◆ **THE DATA**
%%
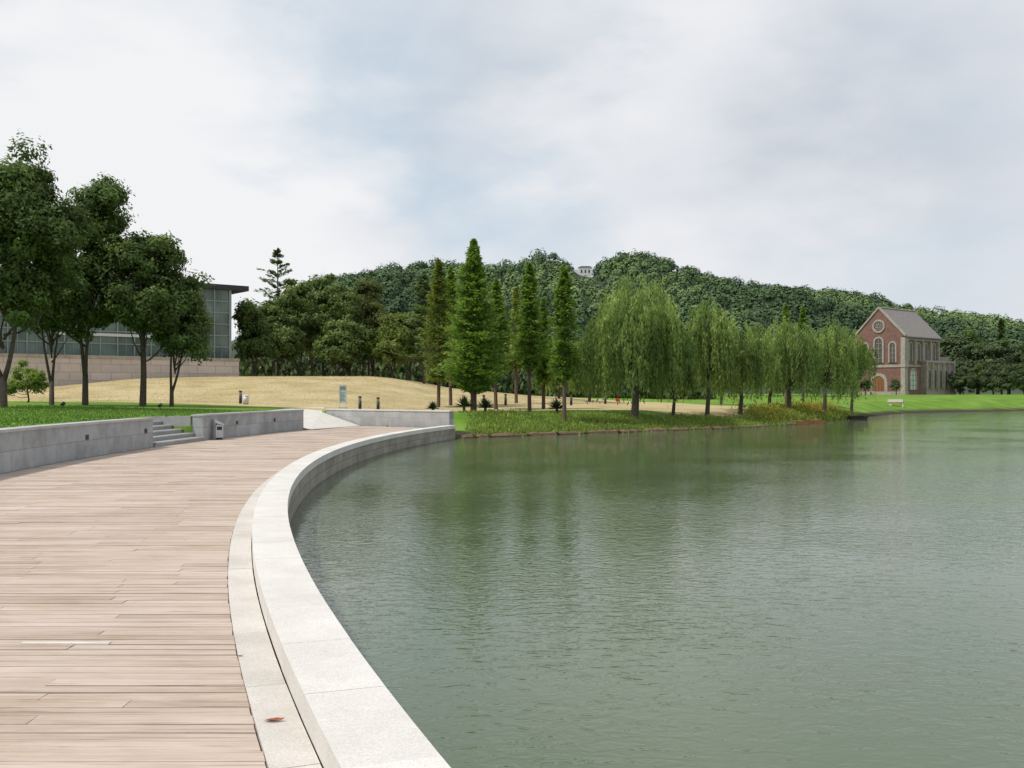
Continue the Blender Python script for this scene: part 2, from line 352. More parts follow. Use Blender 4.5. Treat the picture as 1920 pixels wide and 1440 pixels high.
# ------------------------------------------------------------------ boardwalk
def XR(Y, R): return CX-math.sqrt(R*R-(Y-CY)**2)
RC = 66.17
pl = MB(); y = -7.0; row = 0
jointline = [random.uniform(0, 2.6) for _ in range(6)]
while y < 47.4:
    wd = .122+random.uniform(-.006, .006)
    gap = random.choice([.003, .004, .005, .006, .008, .013])
    y0, y1 = y, y+wd-gap
    def ends(yy):
        xl = XR(yy, 71.47) if yy < 41.9 else -8.25+(yy-41.9)*.17
        xr = XR(yy, RC+.003)
        if yy > 43.2: xr = min(xr, W3A[0]-.1-(yy-43.6)*1.377-.2)
        return xl, xr
    (xl0, xr0), (xl1, xr1) = ends(y0), ends(y1)
    jr = random.choice([0, 0, 0, .003, .006]); xr0 -= jr; xr1 -= jr
    if xr0 > xl0+.1 and xr1 > xl1+.1:
        xl, xr = (xl0+xl1)/2, (xr0+xr1)/2
        off = jointline[(row//7) % 6]+(row % 2)*1.35
        xs = [xl]; x = xl+.4+off % 2.4
        while x < xr-.35: xs.append(x); x += random.choice([2.7, 2.7, 1.8])
        xs.append(xr)
        sk = random.uniform(-.002, .002)
        for i in range(len(xs)-1):
            a0 = (xl0, xl1) if i == 0 else (xs[i]+.0025,)*2
            a1 = (xr0, xr1) if i == len(xs)-2 else (xs[i+1]-.0025,)*2
            dz = [random.uniform(-.004, .0018) for _ in range(4)]
            t = min(.88, max(.0, random.gauss(.5, .22)))
            yo = random.uniform(-.0015, .0015)
            pl.hexa([(a0[0], y0+yo, -.04), (a1[0], y0+yo+sk, -.04), (a1[1], y1+yo, -.04), (a0[1], y1+yo+sk, -.04), (a0[0], y0+yo, dz[0]), (a1[0], y0+yo+sk, dz[1]), (a1[1], y1+yo, dz[2]), (a0[1], y1+yo+sk, dz[3])], t)
    y += wd; row += 1
pl.box(-3.12, -2.56, 6.27, 6.32, -.03, .006, 1.0)
tag(pl.build('boardwalk', M['plank']), 'weathered wooden boardwalk curving along the lake', 'boardwalk', kind='structure')
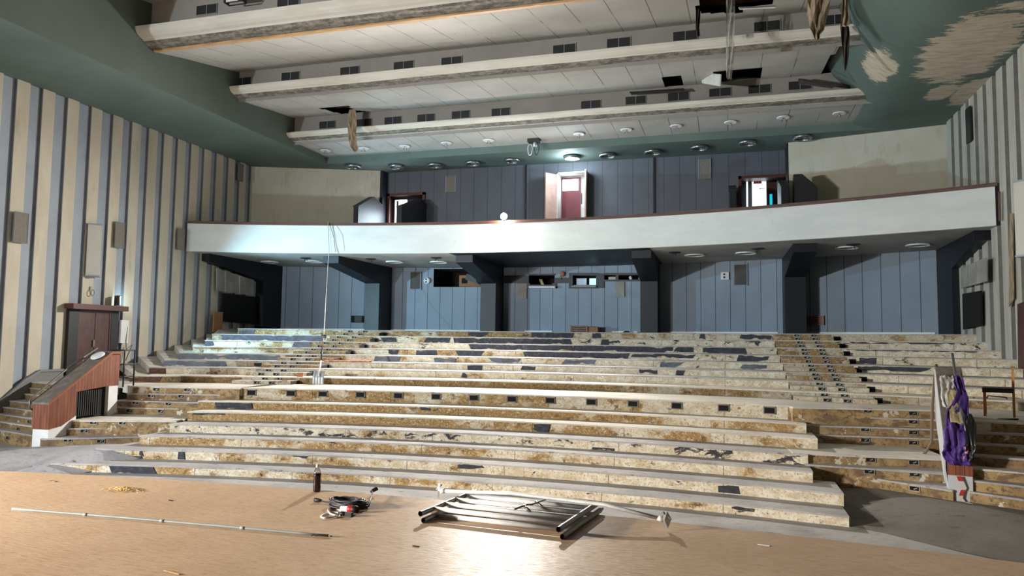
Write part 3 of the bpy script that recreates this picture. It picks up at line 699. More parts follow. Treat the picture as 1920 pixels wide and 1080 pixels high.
for i, ((px, py), w) in enumerate(UL):
    p = atz(px, py, 4.6); lab = f'broken dark ceiling rose with hanging wires under the balcony, {w}'
    if i == 0: ru.location = p; ru['label'] = lab
    else: dup(ru, p, lab, rotz=i*.9)
# broken pendant
p = atz(1001, 262, 8.64); r = thing('pendant_fitting', 'dark pendant fitting with two dangling wire loops below the white ceiling', 'light fitting', p)
MB().box(p.x-.2, p.x+.2, p.y-.15, p.y+.15, p.z-.1, p.z+.02).build('housing', 'dark', r)
MB().lathe(p+V((.05, -.05, -.1)), [(.05, 0), (.07, -.05), (.06, -.16), (.02, -.18)], 12).build('socket', 'alu', r)
for s in (-1, 1):
    c0 = p+V((.12*s, -.05, -.36)); MB().tube([c0+V((.1*math.cos(a)*.8, .03*math.sin(a*2), .2*math.sin(a))) for a in frange(-4.6, 1.6, 20)], .013, 6).build('loop', 'white' if s < 0 else 'dark', r)
# torn strips hanging from the ceiling holes
def strip(px, Y, name, label, mat, seed, thick=.02, wob=.06):
    """px: list of (x centre, y, width) in photo pixels down the strip, hung at depth Y"""
    mb = MB(); n = len(px); rows = []
    for i, (x, y, w) in enumerate(px):
        a = aty(x-w/2, y, Y); b = aty(x+w/2, y, Y); row = []
        for k in range(7):
            q = a.lerp(b, k/6); q = q+V((0, wob*math.sin(k*1.9+i*1.3+seed)+wob*.7*noise.noise(V((k*.8, i*.9, seed))), 0)); row.append(q)
        rows.append(row)
    vs = [q for r in rows for q in r]; m = len(vs); vs2 = [q+V((0, thick, 0)) for q in vs]
    fs = [(i*7+k, i*7+k+1, (i+1)*7+k+1, (i+1)*7+k) for i in range(n-1) for k in range(6)]
    mb.add(vs+vs2, fs+[tuple(m+j for j in reversed(f)) for f in fs]+[(i*7, (i+1)*7, m+(i+1)*7, m+i*7) for i in range(n-1)]+[(i*7+6, m+i*7+6, m+(i+1)*7+6, (i+1)*7+6) for i in range(n-1)]+[(k, m+k, m+k+1, k+1) for k in range(6)]+[((n-1)*7+k, (n-1)*7+k+1, m+(n-1)*7+k+1, m+(n-1)*7+k) for k in range(6)])
    base = rows[0][3]
    return single(mb, name, mat, base, label, 'torn strip')
strip([(660, 206, 14), (659, 218, 14), (660, 232, 15), (661, 246, 15), (661, 258, 15), (661, 268, 15), (663, 276, 12), (666, 284, 4)], 22.0, 'hanging_strip', 'stained board strip dangling from the ceiling hole on the left', 'torn', 1)
strip([(1535, -30, 42), (1535, 0, 42), (1534, 22, 40), (1533, 40, 32), (1532, 55, 27), (1530, 66, 14), (1533, 74, 8)], 17.2, 'hanging_strip', 'wide torn beige sheet hanging at the top right of the ceiling', 'torn', 5, wob=.1)
strip([(1584, -30, 12), (1584, 10, 12), (1585, 30, 14), (1584, 48, 16)], 18.6, 'hanging_strip', 'narrow pale torn strip above the brown tapering one', 'torn', 9)
strip([(1584, 49, 17), (1585, 65, 17), (1585, 82, 14), (1586, 100, 11), (1586, 118, 8), (1585, 132, 3)], 18.8, 'hanging_strip', 'brown tapering board hanging beside the green ceiling at right', 'tornback', 3)
strip([(1309, 18, 9), (1309, 35, 8), (1308, 52, 7), (1309, 68, 8)], 17.6, 'hanging_strip', 'short dark torn strip hanging at the left edge of the top ceiling hole', 'tornback', 4)
# transparent sheeting
t = NT('clear_dusty_plastic'); n = t.noise(9, 6, stretch=(2, 2, .6)); t.val(t.b.inputs['Alpha'], t.step(n, .25, .8)); M['plastic'] = t.fin(rgb(190, 186, 176), .25)
strip([(1369, -30, 17), (1370, 0, 17), (1370, 25, 16), (1369, 50, 16), (1369, 75, 15), (1369, 100, 15), (1368, 125, 13), (1367, 148, 9)], 17.9, 'hanging_plastic_sheet', 'clear plastic sheet hanging through the upper ceiling hole', 'plastic', 8, thick=.004)
# loose boards
def board(pxs, Y, label, mat, th=.03, name='loose_board'):
    P = [aty(x, y, yy) for (x, y), yy in zip(pxs, Y)]; n = (P[1]-P[0]).cross(P[2]-P[0]).normalized()*th
    mb = MB(); mb.prism(P, n); return single(mb, name, mat, P[0], label, 'loose board')
board([(1314, 137), (1351, 139), (1350, 162), (1316, 156)], [22.3, 21.2, 21.2, 22.3], 'pale loose board tilted down beside the ceiling hole', 'tornwhite')
board([(1497, 147), (1510, 148), (1568, 159), (1560, 164), (1498, 156)], [22.2, 22.2, 21.9, 21.9, 22.2], 'black board fallen across the last cove under the ceiling corner', 'tornback')
board([(1180, 172), (1282, 165), (1284, 170), (1184, 177)], [22.6, 22.4, 22.3, 22.5], 'thin dark board sagging under the ceiling below the small square hole', 'tornback', .02)
board([(1385, 13), (1455, 10), (1454, 13), (1387, 16)], [18.0, 18.0, 17.9, 17.9], 'white edge board still hanging across the top ceiling hole', 'tornwhite', .03)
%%
◆ **THE EXERCISE**
Copy every line of the data exactly as written, excluding the pictures.

◆ **SOLVED PROBLEM**
Continue the Blender Python script for this scene: part 2, from line 352. More parts follow. Use Blender 4.5. Treat the picture as 1920 pixels wide and 1440 pixels high.
# ------------------------------------------------------------------ boardwalk
def XR(Y, R): return CX-math.sqrt(R*R-(Y-CY)**2)
RC = 66.17
pl = MB(); y = -7.0; row = 0
jointline = [random.uniform(0, 2.6) for _ in range(6)]
while y < 47.4:
    wd = .122+random.uniform(-.006, .006)
    gap = random.choice([.003, .004, .005, .006, .008, .013])
    y0, y1 = y, y+wd-gap
    def ends(yy):
        xl = XR(yy, 71.47) if yy < 41.9 else -8.25+(yy-41.9)*.17
        xr = XR(yy, RC+.003)
        if yy > 43.2: xr = min(xr, W3A[0]-.1-(yy-43.6)*1.377-.2)
        return xl, xr
    (xl0, xr0), (xl1, xr1) = ends(y0), ends(y1)
    jr = random.choice([0, 0, 0, .003, .006]); xr0 -= jr; xr1 -= jr
    if xr0 > xl0+.1 and xr1 > xl1+.1:
        xl, xr = (xl0+xl1)/2, (xr0+xr1)/2
        off = jointline[(row//7) % 6]+(row % 2)*1.35
        xs = [xl]; x = xl+.4+off % 2.4
        while x < xr-.35: xs.append(x); x += random.choice([2.7, 2.7, 1.8])
        xs.append(xr)
        sk = random.uniform(-.002, .002)
        for i in range(len(xs)-1):
            a0 = (xl0, xl1) if i == 0 else (xs[i]+.0025,)*2
            a1 = (xr0, xr1) if i == len(xs)-2 else (xs[i+1]-.0025,)*2
            dz = [random.uniform(-.004, .0018) for _ in range(4)]
            t = min(.88, max(.0, random.gauss(.5, .22)))
            yo = random.uniform(-.0015, .0015)
            pl.hexa([(a0[0], y0+yo, -.04), (a1[0], y0+yo+sk, -.04), (a1[1], y1+yo, -.04), (a0[1], y1+yo+sk, -.04), (a0[0], y0+yo, dz[0]), (a1[0], y0+yo+sk, dz[1]), (a1[1], y1+yo, dz[2]), (a0[1], y1+yo+sk, dz[3])], t)
    y += wd; row += 1
pl.box(-3.12, -2.56, 6.27, 6.32, -.03, .006, 1.0)
tag(pl.build('boardwalk', M['plank']), 'weathered wooden boardwalk curving along the lake', 'boardwalk', kind='structure')
Write part 3 of the bpy script that recreates this picture. It picks up at line 699. More parts follow. Treat the picture as 1920 pixels wide and 1080 pixels high.
for i, ((px, py), w) in enumerate(UL):
    p = atz(px, py, 4.6); lab = f'broken dark ceiling rose with hanging wires under the balcony, {w}'
    if i == 0: ru.location = p; ru['label'] = lab
    else: dup(ru, p, lab, rotz=i*.9)
# broken pendant
p = atz(1001, 262, 8.64); r = thing('pendant_fitting', 'dark pendant fitting with two dangling wire loops below the white ceiling', 'light fitting', p)
MB().box(p.x-.2, p.x+.2, p.y-.15, p.y+.15, p.z-.1, p.z+.02).build('housing', 'dark', r)
MB().lathe(p+V((.05, -.05, -.1)), [(.05, 0), (.07, -.05), (.06, -.16), (.02, -.18)], 12).build('socket', 'alu', r)
for s in (-1, 1):
    c0 = p+V((.12*s, -.05, -.36)); MB().tube([c0+V((.1*math.cos(a)*.8, .03*math.sin(a*2), .2*math.sin(a))) for a in frange(-4.6, 1.6, 20)], .013, 6).build('loop', 'white' if s < 0 else 'dark', r)
# torn strips hanging from the ceiling holes
def strip(px, Y, name, label, mat, seed, thick=.02, wob=.06):
    """px: list of (x centre, y, width) in photo pixels down the strip, hung at depth Y"""
    mb = MB(); n = len(px); rows = []
    for i, (x, y, w) in enumerate(px):
        a = aty(x-w/2, y, Y); b = aty(x+w/2, y, Y); row = []
        for k in range(7):
            q = a.lerp(b, k/6); q = q+V((0, wob*math.sin(k*1.9+i*1.3+seed)+wob*.7*noise.noise(V((k*.8, i*.9, seed))), 0)); row.append(q)
        rows.append(row)
    vs = [q for r in rows for q in r]; m = len(vs); vs2 = [q+V((0, thick, 0)) for q in vs]
    fs = [(i*7+k, i*7+k+1, (i+1)*7+k+1, (i+1)*7+k) for i in range(n-1) for k in range(6)]
    mb.add(vs+vs2, fs+[tuple(m+j for j in reversed(f)) for f in fs]+[(i*7, (i+1)*7, m+(i+1)*7, m+i*7) for i in range(n-1)]+[(i*7+6, m+i*7+6, m+(i+1)*7+6, (i+1)*7+6) for i in range(n-1)]+[(k, m+k, m+k+1, k+1) for k in range(6)]+[((n-1)*7+k, (n-1)*7+k+1, m+(n-1)*7+k+1, m+(n-1)*7+k) for k in range(6)])
    base = rows[0][3]
    return single(mb, name, mat, base, label, 'torn strip')
strip([(660, 206, 14), (659, 218, 14), (660, 232, 15), (661, 246, 15), (661, 258, 15), (661, 268, 15), (663, 276, 12), (666, 284, 4)], 22.0, 'hanging_strip', 'stained board strip dangling from the ceiling hole on the left', 'torn', 1)
strip([(1535, -30, 42), (1535, 0, 42), (1534, 22, 40), (1533, 40, 32), (1532, 55, 27), (1530, 66, 14), (1533, 74, 8)], 17.2, 'hanging_strip', 'wide torn beige sheet hanging at the top right of the ceiling', 'torn', 5, wob=.1)
strip([(1584, -30, 12), (1584, 10, 12), (1585, 30, 14), (1584, 48, 16)], 18.6, 'hanging_strip', 'narrow pale torn strip above the brown tapering one', 'torn', 9)
strip([(1584, 49, 17), (1585, 65, 17), (1585, 82, 14), (1586, 100, 11), (1586, 118, 8), (1585, 132, 3)], 18.8, 'hanging_strip', 'brown tapering board hanging beside the green ceiling at right', 'tornback', 3)
strip([(1309, 18, 9), (1309, 35, 8), (1308, 52, 7), (1309, 68, 8)], 17.6, 'hanging_strip', 'short dark torn strip hanging at the left edge of the top ceiling hole', 'tornback', 4)
# transparent sheeting
t = NT('clear_dusty_plastic'); n = t.noise(9, 6, stretch=(2, 2, .6)); t.val(t.b.inputs['Alpha'], t.step(n, .25, .8)); M['plastic'] = t.fin(rgb(190, 186, 176), .25)
strip([(1369, -30, 17), (1370, 0, 17), (1370, 25, 16), (1369, 50, 16), (1369, 75, 15), (1369, 100, 15), (1368, 125, 13), (1367, 148, 9)], 17.9, 'hanging_plastic_sheet', 'clear plastic sheet hanging through the upper ceiling hole', 'plastic', 8, thick=.004)
# loose boards
def board(pxs, Y, label, mat, th=.03, name='loose_board'):
    P = [aty(x, y, yy) for (x, y), yy in zip(pxs, Y)]; n = (P[1]-P[0]).cross(P[2]-P[0]).normalized()*th
    mb = MB(); mb.prism(P, n); return single(mb, name, mat, P[0], label, 'loose board')
board([(1314, 137), (1351, 139), (1350, 162), (1316, 156)], [22.3, 21.2, 21.2, 22.3], 'pale loose board tilted down beside the ceiling hole', 'tornwhite')
board([(1497, 147), (1510, 148), (1568, 159), (1560, 164), (1498, 156)], [22.2, 22.2, 21.9, 21.9, 22.2], 'black board fallen across the last cove under the ceiling corner', 'tornback')
board([(1180, 172), (1282, 165), (1284, 170), (1184, 177)], [22.6, 22.4, 22.3, 22.5], 'thin dark board sagging under the ceiling below the small square hole', 'tornback', .02)
board([(1385, 13), (1455, 10), (1454, 13), (1387, 16)], [18.0, 18.0, 17.9, 17.9], 'white edge board still hanging across the top ceiling hole', 'tornwhite', .03)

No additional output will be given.